The State Development Committee of NSW Parliament is conducting an inquiry into Beneficial and productive post-mining land use. This inquiry will help shape government policy on coal mine closure and the redevelopment of mine-owned land in the Hunter Valley and other parts of the state. As mining communities begin the transition to a post-coal future, it’s important to get these policy settings right. Please take a moment to make a submission to the inquiry, using our guide below.
You can still view the Terms of Reference and make a submission before 9th July by emailing the Committee direct at [email protected]
Our suggestions:
Productive post-mining land use (PMLU) has the potential to bring many benefits to communities in traditional mining areas as well as to the people of New South Wales generally. Ensuring these benefits are fully realised will require substantial and long-term policy and funding commitments from the NSW Government. I make the following recommendations.
1 – Cost savings for leaseholders resulting from PMLU reforms should be reinvested in community and environment projects. Term of reference (e) asks the Committee to consider how the benefits from PMLU can be shared between the community and ‘mine operators’. I submit that benefits for mine operators should not be a policy objective at all, and that PMLU reforms should be directed solely at benefiting the community, including through environmental and biodiversity outcomes. Any financial benefits for mine operators arising from PMLU reforms should be mandatorily reinvested in projects for the benefit of mining communities and their regional environment.
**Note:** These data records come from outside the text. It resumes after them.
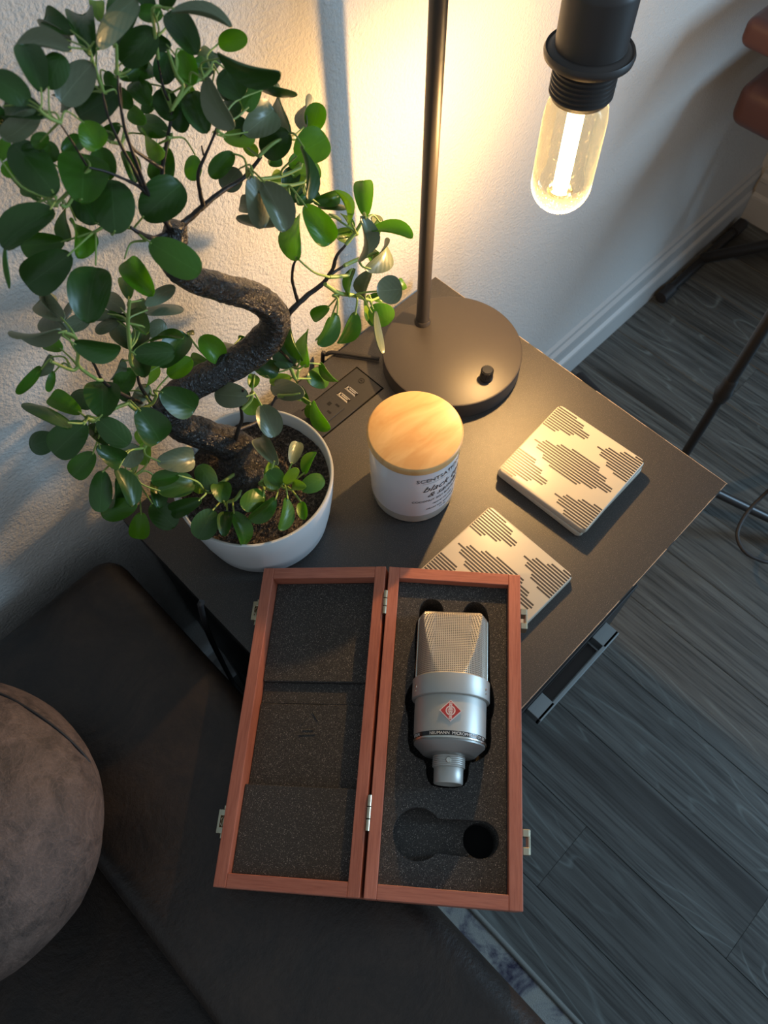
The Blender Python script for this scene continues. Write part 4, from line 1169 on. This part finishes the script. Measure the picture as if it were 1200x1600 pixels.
for i, s in enumerate(LEAVES.split()):
    a = s.split(','); bx, by, tx_, ty_, wp = map(float, a[:5]); tone = a[5]
    wp *= 1.05; tx_ += (tx_ - bx) * 0.04; ty_ += (ty_ - by) * 0.04
    ln = math.hypot(tx_ - bx, ty_ - by)
    # nearest stem node
    kk = min(NODE3, key=lambda q: min(math.hypot(z_[0] - bx, z_[1] - by) + 3 * j for j, z_ in enumerate(nodes[q])))
    Yn = stemY.get(kk, -.09)
    pB = P3(bx, by, Yn); dB = -(RM.inverted() @ (pB - CAM)).z
    real = max(ln, wp * 1.3) * dB / FPX
    Yb = Yn - max(-0.022, min(0.022, (real - 0.0235) * 2.2)) + rl.uniform(-0.004, 0.004)
    Yb = min(Yb, -0.035)
    if 295 < bx < 525 and by > 665: Yb = min(Yb, onz(bx, by, 0.082 + 0.00008 * (900 - by) + rl.uniform(0, 0.01)).y)
    pB = P3(bx, by, Yb); dB = -(RM.inverted() @ (pB - CAM)).z
    tw = dB * (1 + rl.uniform(-0.03, 0.045))
    if tone in 'G': tw = dB * (1 + rl.uniform(0.0, 0.05))
    pT = at(tx_, ty_, tw)
    if 280 < tx_ < 520 and ty_ > 680 and pT.z < 0.074: pT = onz(tx_, ty_, 0.074)
    if pT.y > -0.004: pT = P3(tx_, ty_, -0.006)
    ax = pT - pB; L = ax.length
    ax.normalize()
    vw = (CAM - (pB + pT) / 2).normalized()
    X = ax.cross(vw).normalized(); N = X.cross(ax).normalized()
    W_proj = wp * dB / FPX
    ratio = wp / ln
    if ratio < 0.52:
        W_true = max(W_proj, min(0.58 * L, W_proj * 3)); th = math.acos(max(0.15, min(1, W_proj / W_true)))
        th *= 1 if rl.random() < 0.5 else -1
    else:
        W_true = W_proj; th = rl.uniform(-0.18, 0.18)
    Rt = Matrix.Rotation(th, 3, ax)
    X = Rt @ X; N = Rt @ N
    sc_ = max(L, W_true * 0.9)
    M = Matrix(((X.x * W_true, ax.x * L, N.x * sc_, pB.x), (X.y * W_true, ax.y * L, N.y * sc_, pB.y), (X.z * W_true, ax.z * L, N.z * sc_, pB.z), (0, 0, 0, 1)))
    mi = 3 if tone == 'G' and rl.random() < .3 else rl.choice((0, 0, 1, 2))
    o = bpy.data.objects.new('leaf', LMESH[tone][mi]); C.objects.link(o)
    o.parent = plant; o.matrix_parent_inverse = Matrix.Translation(plant.location).inverted(); o.matrix_basis = M
    # petiole to the nearest point of the nearest stem
    nd = NODE3[kk]
    tgt = min(nd[4], key=lambda q: (q - pB).length)
    d_ = (tgt - pB).length
    if d_ > 0.0015:
        mid = pB.lerp(tgt, 0.5) - ax * min(0.25 * d_, 0.004) + Vector((0, 0, 0.0008))
        tube(nd[2], [pB + ax * (0.04 * L), mid, tgt], [nd[3] * 0.5, nd[3] * 0.6, nd[3] * 0.8], 6, 4)
for k_, nd in NODE3.items():
    obj('leaf_stem', nd[2], m_stem, plant, world=True, smooth=60)

# ------------------------------------------------------------------ sofa, cushion
sofa = thing('sofa', 'dark brown leather sofa, its wide arm below the wooden case', 'sofa', (-0.9, -0.5, FZ))
def pad(bm, x0, x1, y0, y1, z0, z1, r, M=None, seg=6): rbox(bm, x0, x1, y0, y1, z0, z1, r, seg, M)
bm = bmesh.new(); pad(bm, -0.625, -0.457, -1.15, -0.012, FZ + 0.04, -0.0012, 0.022)
obj('armrest', bm, m_sofa, sofa, world=True, smooth=60)
bm = bmesh.new(); pad(bm, -1.7, -0.627, -0.95, -0.16, FZ + 0.18, -0.14, 0.03)
obj('seat', bm, m_sofa, sofa, world=True, smooth=60)
bm = bmesh.new(); pad(bm, -1.7, -0.640, -0.155, -0.012, FZ + 0.04, -0.03, 0.03)
obj('backrest', bm, m_sofa, sofa, world=True, smooth=60)
bm = bmesh.new(); pad(bm, -1.7, -0.627, -0.9, -0.14, FZ + 0.04, FZ + 0.179, 0.01, seg=2)
obj('base_frame', bm, m_sofa, sofa, world=True, smooth=60)
for (lx_, ly_) in ((-0.54, -1.10), (-0.54, -0.06), (-1.62, -0.9), (-1.62, -0.06)):
    bm = bmesh.new(); lathe(bm, [(0, 0.0075), (0.016, 0.0075), (0.022, 0.041), (0, 0.041)], 16, Matrix.Translation((lx_, ly_, FZ)), cap=False)
    obj('foot', bm, m_black, sofa, world=True, smooth=40)

CC = at(-84, 1290, 0.530)
cush = thing('cushion', 'large rounded brown distressed leather cushion leaning over the sofa arm', 'cushion', tuple(CC))
CUR = 0.0994
bm = bmesh.new()
ring = []
NU, NV = 96, 64
vwd = (CAM - CC).normalized()
Mc = vwd.to_track_quat('Z', 'Y').to_matrix()
def cpt(th, ph):
    # superellipsoid facing up towards the room, flattened along its thickness
    d = Vector((math.cos(ph) * math.cos(th), math.cos(ph) * math.sin(th), math.sin(ph)))
    r = CUR * (1 + 0.012 * noise.noise(d * 2.5) + 0.006 * noise.noise(d * 7))
    if ph > 0:
        r *= 1 - 0.012 * math.exp(-((ph - 0.42 - 0.1 * math.sin(th * 2)) / 0.035) ** 2)
    return Vector((d.x * r, d.y * r * 1.12, d.z * r * 0.76))
vs0 = [[bm.verts.new(cpt(2 * PI * k / NU, -PI / 2 + PI * i / NV)) for k in range(NU)] for i in range(1, NV)]
for a, b in zip(vs0, vs0[1:]):
    for k in range(NU):
        j = (k + 1) % NU; bm.faces.new((a[k], a[j], b[j], b[k]))
v0 = bm.verts.new(cpt(0, -PI / 2)); v1 = bm.verts.new(cpt(0, PI / 2))
for k in range(NU):
    j = (k + 1) % NU; bm.faces.new((vs0[0][j], vs0[0][k], v0)); bm.faces.new((vs0[-1][k], vs0[-1][j], v1))
CM = Matrix.Rotation(math.radians(16), 3, 'Y') @ Matrix.Rotation(math.radians(-8), 3, 'X')
bmesh.ops.rotate(bm, matrix=CM, verts=bm.verts)
obj('cover', bm, m_cush, cush, smooth=80)
# seam: line across the upper right of the cushion, following the surface towards the camera
def oncush(px_, py_):
    o = CM.inverted() @ (CAM - CC); d = CM.inverted() @ ray(px_, py_)
    s = Vector((1 / CUR, 1 / (CUR * 1.12), 1 / (CUR * 0.76)))
    o2 = Vector([o[i] * s[i] for i in range(3)]); d2 = Vector([d[i] * s[i] for i in range(3)])
    A_, B_, C_ = d2.dot(d2), 2 * o2.dot(d2), o2.dot(o2) - 1
    disc = B_ * B_ - 4 * A_ * C_
    if disc < 0: return None
    t_ = (-B_ - math.sqrt(disc)) / (2 * A_)
    p_ = o + d * t_
    return CM @ (p_ * 1.001)
bm = bmesh.new()
sp_ = [oncush(*q) for q in ((-60, 1072), (-25, 1078), (5, 1086), (45, 1108), (80, 1132), (104, 1152), (126, 1174), (140, 1192))]
sp_ = [q for q in sp_ if q]
tube(bm, sp_, 0.0010, 8, 10)
obj('seam', bm, m_thread, cush, smooth=60, label='dark stitched seam')

# ------------------------------------------------------------------ rug
rug = thing('rug', 'cream rug with blue-violet blotches and grey bound edge, beside the sofa', 'rug', (-1.0, -1.0, FZ))
bm = bmesh.new(); box(bm, -1.9, -0.4035, -2.2, -0.36, FZ + 0.0003, FZ + 0.007)
o = obj('pile', bm, m_rug, rug, world=True)
bm = bmesh.new(); tube(bm, [(-0.4010, -0.358, FZ + 0.0052), (-0.4005, -0.52, FZ + 0.0052), (-0.4020, -0.8, FZ + 0.0052), (-0.4010, -2.2, FZ + 0.0052)], 0.0045, 8, 4)
tube(bm, [(-0.4010, -0.358, FZ + 0.0052), (-1.9, -0.358, FZ + 0.0052)], 0.0045, 8, 4)
obj('bound_edge', bm, m_bind, rug, world=True, smooth=60)

# ------------------------------------------------------------------ tripod stand on the right
SXp, SYp = 0.275, -0.288
st = thing('tripod_stand', 'black tripod microphone stand on the floor right of the table', 'stand', (SXp, SYp, FZ))
bm = bmesh.new(); tube(bm, [(SXp, SYp, -0.45), (SXp, SYp, -0.20)], 0.0068, 20, 1)
obj('lower_pole', bm, m_black, st, world=True, smooth=60)
bm = bmesh.new(); tube(bm, [(SXp, SYp, -0.20), (SXp, SYp, 0.10)], 0.0078, 20, 1)
obj('upper_pole', bm, m_black, st, world=True, smooth=60)
bm = bmesh.new(); lathe(bm, [(0.007, -0.222), (0.0098, -0.220), (0.0105, -0.214), (0.0118, -0.207), (0.0118, -0.202), (0.010, -0.196), (0.0095, -0.180), (0.0078, -0.176)], 24, Matrix.Translation((SXp, SYp, 0)))
obj('clutch_collar', bm, m_black, st, world=True, smooth=40)
bm = bmesh.new(); lathe(bm, [(0.006, -0.46), (0.016, -0.455), (0.018, -0.43), (0.016, -0.405), (0.008, -0.40)], 24, Matrix.Translation((SXp, SYp, 0)))
obj('hub', bm, m_black, st, world=True, smooth=40)
for (fx, fy, fz) in ((0.428, -0.018, FZ + 0.010), (0.435, -0.535, FZ + 0.010), (-0.035, -0.300, FZ + 0.010)):
    bm = bmesh.new(); a = Vector((SXp, SYp, -0.415)); b = Vector((fx, fy, fz))
    c_ = a.lerp(b, 0.80)
    tube(bm, [a, c_], 0.0075, 14, 1)
    lg = obj('leg', bm, m_black, st, world=True, smooth=60)
    bm = bmesh.new(); tube(bm, [c_, b], 0.0098, 14, 1)
    o = obj('rubber_foot', bm, m_rubber, lg, smooth=60); o.matrix_parent_inverse = Matrix.Identity(4)
bm = bmesh.new()
tube(bm, [onz(1262, 700, -0.30), onz(1225, 745, -0.36), onz(1195, 772, -0.40), onz(1168, 800, -0.42), onz(1152, 832, -0.43), (onz(1160, 858, -0.435)), onz(1182, 873, -0.44), onz(1215, 878, -0.45), onz(1290, 860, -0.5), onz(1330, 850, FZ + 0.006)], 0.0030, 10, 6)
o = obj('microphone_cable', bm, m_rubber, smooth=60)
o['label'] = 'looped black cable dangling by the tripod stand at the right edge'; o['category'] = 'cable'

# ------------------------------------------------------------------ bench / chair in the far right corner
ch = thing('chair', 'burgundy padded chair on black floor bars in the far corner', 'chair', (0.86, -0.2, FZ))
bm = bmesh.new(); pad(bm, 0.602, 1.00, -0.52, -0.028, -0.105, -0.040, 0.020)
obj('seat', bm, m_burg, ch, world=True, smooth=60)
bm = bmesh.new()
q = ony(1172, 46, -0.045)
pad(bm, q.x, q.x + 0.40, -0.24, -0.035, q.z - 0.025, q.z + 0.012, 0.012)
obj('arm_pad', bm, m_burg, ch, world=True, smooth=60)
bm = bmesh.new(); tube(bm, [(q.x + 0.3, -0.12, q.z - 0.0252), (q.x + 0.3, -0.12, -0.0402)], 0.010, 12, 1)
obj('arm_support', bm, m_black, ch, world=True, smooth=60)
for yb in (-0.012, -0.50):
    bm = bmesh.new(); tube(bm, [(0.735, yb, FZ + 0.013), (0.965, yb, FZ + 0.013)], 0.009, 14, 1)
    fb_ = obj('foot_bar', bm, m_black, ch, world=True, smooth=60)
    for (a, b) in ((0.700, 0.736), (0.964, 1.0)):
        bm = bmesh.new(); tube(bm, [(a, yb, FZ + 0.013), (b, yb, FZ + 0.013)], 0.0125, 14, 1)
        o = obj('rubber_cap', bm, m_rubber, fb_, smooth=60); o.matrix_parent_inverse = Matrix.Identity(4)
for (ya, yb) in ((-0.012, -0.46), (-0.50, -0.06)):
    bm = bmesh.new(); tube(bm, [(0.85, ya, FZ + 0.018), (0.85, yb, -0.1055)], 0.011, 14, 1)
    obj('leg', bm, m_black, ch, world=True, smooth=60)
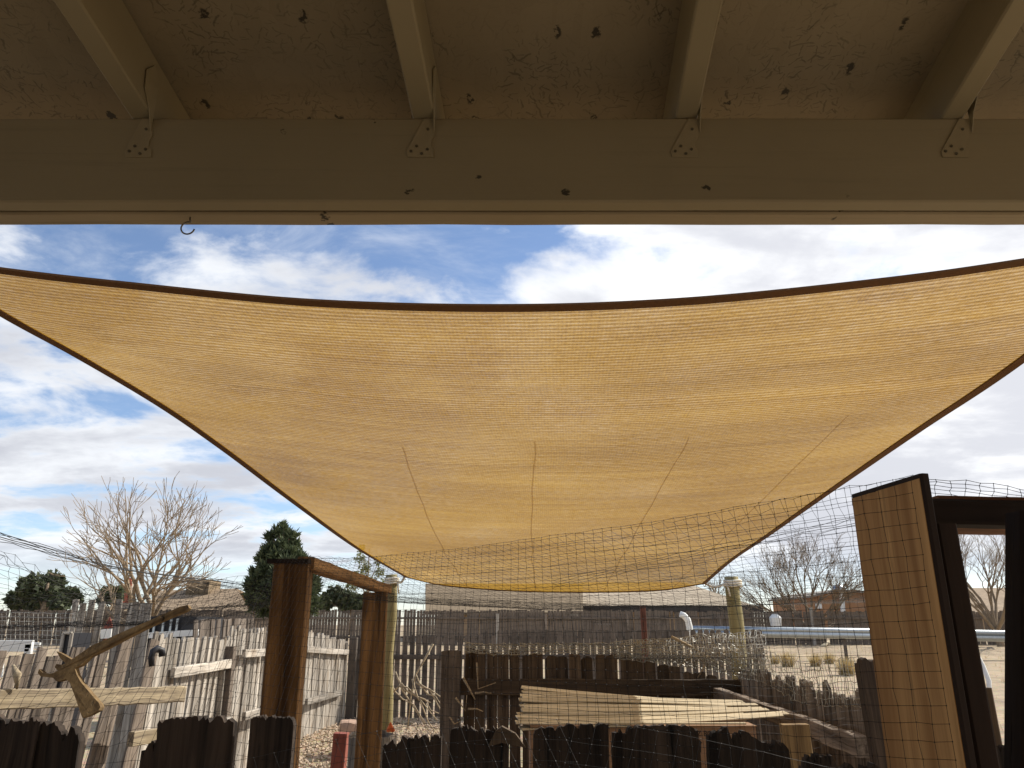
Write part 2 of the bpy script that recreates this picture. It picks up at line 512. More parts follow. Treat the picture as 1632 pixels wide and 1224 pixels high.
def sail_mat(seam=False):
    m, t = new_mat('tan knitted shade cloth seam' if seam else 'tan knitted shade cloth')
    uv = t.n('ShaderNodeUVMap', uv_map='UVMap').outputs[0] if not seam else t.n('ShaderNodeTexCoord').outputs['Object']
    s = t.n('ShaderNodeSeparateXYZ', {0: uv})
    streak = t.noise(t.n('ShaderNodeMapping', {0: uv, 'Scale': (1.0, 16, 1)}).outputs[0], 1.0, 7, 0.62)
    streak2 = t.noise(t.n('ShaderNodeMapping', {0: uv, 'Scale': (22, 260, 1)}).outputs[0], 1.0, 3, 0.7)
    knit = t.noise(t.n('ShaderNodeMapping', {0: uv, 'Scale': (150, 110, 1)}).outputs[0], 1.0, 2, 0.6)
    ph = t.math('ADD', t.math('MULTIPLY', s.outputs[1], 2 * math.pi / 0.020), t.math('MULTIPLY', streak, 7.0))
    rows = t.math('MULTIPLY', t.math('ADD', t.math('SINE', ph), 1.0), 0.5)
    ph2 = t.math('ADD', t.math('MULTIPLY', s.outputs[0], 2 * math.pi / 0.012), t.math('MULTIPLY', knit, 5.0))
    cols = t.math('MULTIPLY', t.math('ADD', t.math('SINE', ph2), 1.0), 0.5)
    f = t.math('ADD', t.math('ADD', t.math('MULTIPLY', streak, 0.34), 0.08), t.math('MULTIPLY', rows, 0.22))
    speck = t.noise(t.n('ShaderNodeMapping', {0: uv, 'Scale': (70, 120, 1)}).outputs[0], 1.0, 3, 0.8)
    blot = t.noise(t.n('ShaderNodeMapping', {0: uv, 'Scale': (0.7, 1.6, 1), 'Location': (2.3, 0.4, 0)}).outputs[0], 1.0, 4, 0.5)
    f = t.math('ADD', f, t.math('MULTIPLY', t.math('SUBTRACT', speck, 0.5), 0.62))
    f = t.math('ADD', f, t.math('MULTIPLY', t.math('SUBTRACT', blot, 0.5), 0.42))
    f = t.math('ADD', f, t.math('MULTIPLY', streak2, 0.42))
    f = t.math('ADD', f, t.math('MULTIPLY', cols, 0.06))
    base = t.ramp(f, [(0.36, lin('7d5b1a')), (0.6, lin('ac822c')), (0.86, lin('d1ab50'))])
    dif = t.n('ShaderNodeBsdfDiffuse', {'Color': base, 'Roughness': 0.9})
    trl = t.n('ShaderNodeBsdfTranslucent', {'Color': base})
    mx = t.n('ShaderNodeMixShader', {0: 0.5, 1: dif.outputs[0], 2: trl.outputs[0]})
    tr = t.n('ShaderNodeBsdfTransparent', {'Color': (1, 1, 1, 1)})
    hole = t.math('ADD', 0.055, t.math('MULTIPLY', t.math('MULTIPLY', rows, t.mapr(streak2, 0.35, 0.7)), 0.22))
    if seam:
        hole = 0.58
    mx2 = t.n('ShaderNodeMixShader', {0: hole, 1: mx.outputs[0], 2: tr.outputs[0]})
    t.t.links.new(mx2.outputs[0], t.n('ShaderNodeOutputMaterial').inputs[0])
    return m


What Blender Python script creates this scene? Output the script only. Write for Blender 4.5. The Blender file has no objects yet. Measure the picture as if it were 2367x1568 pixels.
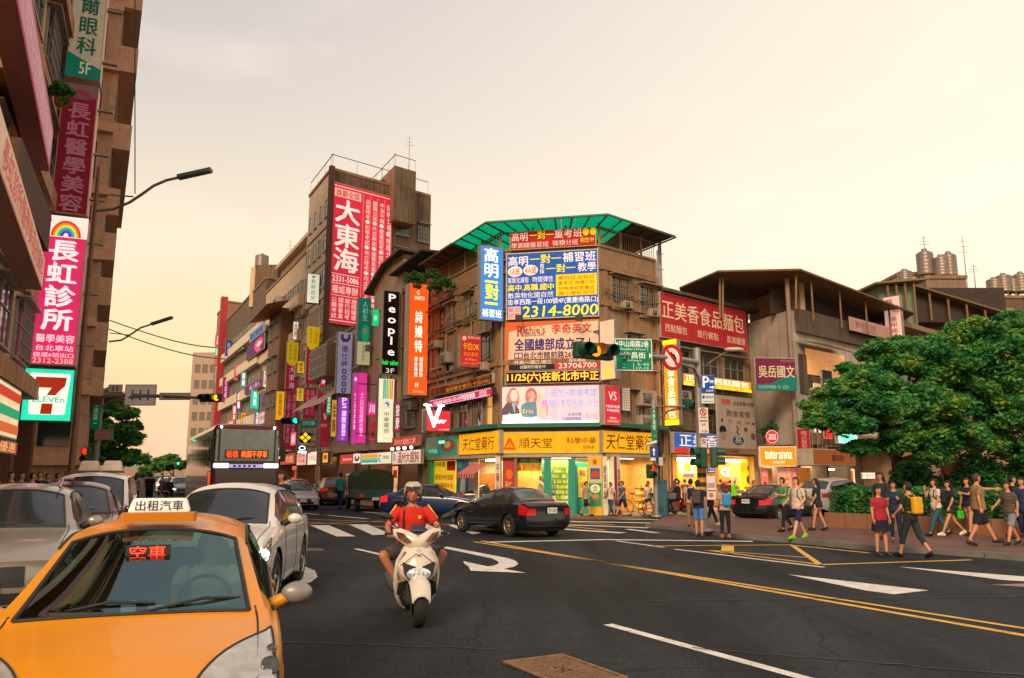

2 – Environmental standards must be maintained or enhanced by PMLU reforms, and mine leaseholders must remain liable for rehabilitation failure in the long-term.
Mine leaseholders have been permitted to cause severe and widespread environmental harm on condition that they permanently rehabilitate mine sites to strict standards and viable alternative uses including ecosystems and agricultural lands. Term of reference (g) notes the need for a robust regulatory framework – this should include a guarantee that PMLU reforms must not be made at the cost of reduced environmental outcomes. Rehabilitation and land restoration standards must be maintained or enhanced. Mine leaseholders must retain long-term liability for failed rehabilitation. PMLU developments should be restricted to already-disturbed mining land. The IEA recognises that environmental rehabilitation can help improve quality of life and strengthen social cohesion, thereby enhancing the appeal and growth potential of post-mining areas as well as fostering local culture and identity.
3 – The Hunter Valley needs an integrated landscape restoration plan, and a dedicated public authority to implement it.
There are 22 coal mines in the Hunter Valley sprawling across hundreds of thousands of hectares of mine-owned land. Most of these mines are due to close in the coming two decades. The landscape-scale impact of mining - and the end of mining - in the Hunter call for a landscape-scale restoration plan. This plan should be developed and implemented by an independent, statutorily empowered and well-resourced public authority. This is an essential element of the robust regulatory framework envisaged by term of reference (e).
4 – Land restoration is a crucial industry in the post-mining transition.
The scale of the mine rehabilitation and landscape restoration task facing NSW is enormous, but the state has a critical knowledge and skills gap in implementing that task. This is an urgent problem that can be turned into a valuable opportunity of the kind envisaged by term of reference (d). The Hunter Valley is ideally placed to become a national and global leader in post-mining landscape restoration. This will require reform of existing training institutions like TAFE, and the establishment of new collaborative research institutions such as an independent Centre of Excellence.
5 – Post-mining developments must be driven by meaningful public engagement and deliver lasting benefits for local communities.
The wind-down of the coal industry has profound implications for mining-dominated communities, especially in the Hunter Valley. Local communities have the most at stake in the transition and must be centrally involved in shaping the development of new industries. This will require changes in planning processes, but should also include new models of development that maximise local benefits such as community-ownership and profit-sharing schemes.
6 – The NSW Government should facilitate the return of some mine-owned lands to First Nations people.
Access to country is fundamental to First Nations people’s self-determination and ongoing practice of culture. The closure of large mines offers a unique opportunity to return portions of unmined buffer lands to First Nations groups and deliver real and continuing benefits to Aboriginal people. This would help ensure the benefits of mine closure were shared as contemplated by term of reference (e). The government should facilitate this process in collaboration with First Nations groups.
7 – The pace of change is likely to be faster than the government anticipates.
The NSW Government’s Future Jobs and Investment Authorities: Issues Paper – currently on public exhibition – cites an outdated IEA forecast that global coal demand will reduce by 30% by 2050. More recent estimates are that the transition will occur much faster than that. The IEA’s March 2024 forecast is that coal demand will fall by at least 40% and up to 90% during that period. As the impacts of climate change worsen, it is likely that global efforts to phase out coal will intensify. The government must be upfront with NSW mining communities about the pace of the changes ahead.